中学受験でやる気が出る志望校と出ない志望校とは?
開成番長こと個別指導塾TESTEA(テスティー)塾長の繁田和貴です。 皆さんのご家庭では志望校はもう決まっていますか? 目標がある方が、勉強にもやりがいが出るというもの。この学校に行きたい!という目標は早めに作ってあげたいものですよね。 しかし、受験する学校を決める際は、「この学校に行きたい(行かせたい)」だけではなく、戦略をよく考える必要があります。実力相応の学校で堅実に合格をつかむ方が良いのか、実力以上の学校にチャレンジをするのか、その決断はとても難しいものです。 私たちもご家庭から「志望校を下げようかどうしようか迷っている」というご相談をいただくことがよくあります。果たして、志望校は高い方が良いのでしょうか? それとも現実的な方が良いのでしょうか? 今回の記事では、子どもの成績を伸ばす志望校の選び方についてお伝えしようと思います。※繁田さんは開成中学・開成高校を経て、東京大学経済学部を卒業。開成在学時代には数々の逸話を残してきた通称「開成番長」。現在は、個別指導塾TESTEAの塾長として、開成・桜蔭・東大早慶をはじめとする最難関校に数多くの合格者を輩出している。
良い志望校とは子どもが合格に向けてやる気がでる学校
合格するためには学力を伸ばさなければいけません。そして学力を伸ばすためには勉強しなければいけません。ですから、良い志望校とは、子どもがやる気になり、より勉強するようになる志望校です。 このことを前提として考えると、どんなに魅力的な学校でも、子どもがそこに向けて頑張ろうと思ってくれない学校は良い志望校とは言えません。親からすると「魅力的なのに、頑張ろうという気にならないのか」という疑問を抱くかもしれません。しかし、どれだけ目標が魅力的でもやる気が出ないというのは大人でもよくあることです。
やる気は「合格の見込み」と「志望校の魅力」のかけ算で決まる
このことは心理学者のアトキンソンが「期待・価値理論」としてわかりやすく説明しています。この期待・価値理論とは何かというと、やる気は「期待」と「価値」のかけ算によって決まるという考え方です。
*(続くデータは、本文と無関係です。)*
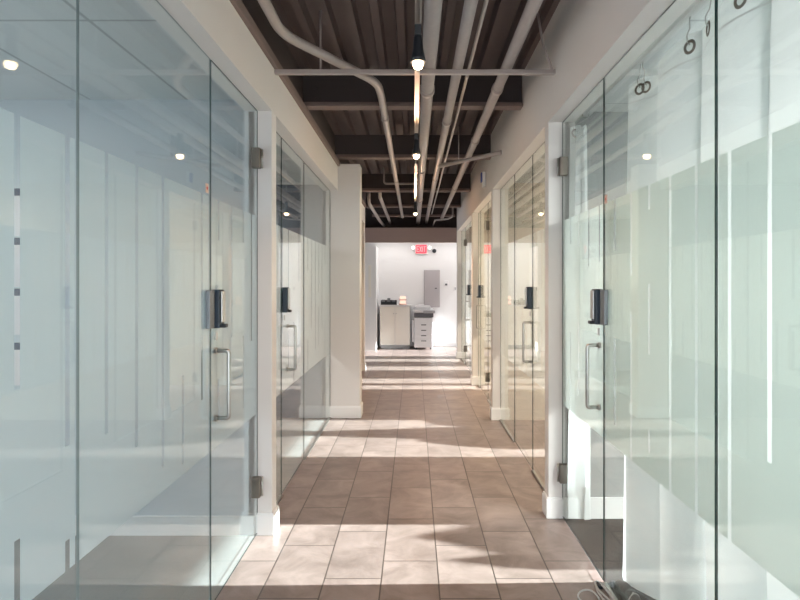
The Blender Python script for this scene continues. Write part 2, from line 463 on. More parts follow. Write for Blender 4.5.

期待とは「どのくらいの確率で求める結果が得られそうか」という見込みで、価値とは「どのくらいその結果が『自分にとって』魅力があると感じられるか」です。 受験においては、志望校を目指して受験勉強をしているお子さんがどれくらいやる気になるかは、受かる見込みがどれくらいあるかと、その志望校がどれくらい魅力的であるかの両方の強さで決まるということです。 かけ算ということは、どちらかがほぼゼロであれば、一方だけが高くてもやる気は湧いてきません。これらはどちらも「主観」であることに注意が必要です。親にとってどれだけ魅力的な学校でも、本人が魅力を感じなければ意味がありません。 そしてそれは、合格の見込みの方も同様です。例えば模試で「合格率20%」という判定が返ってきたとき、どんなに親や指導者が「まだ合格のチャンスはある」と思っていても、本人が「もうダメだ」と思ったらやる気は湧いてこないんですよね。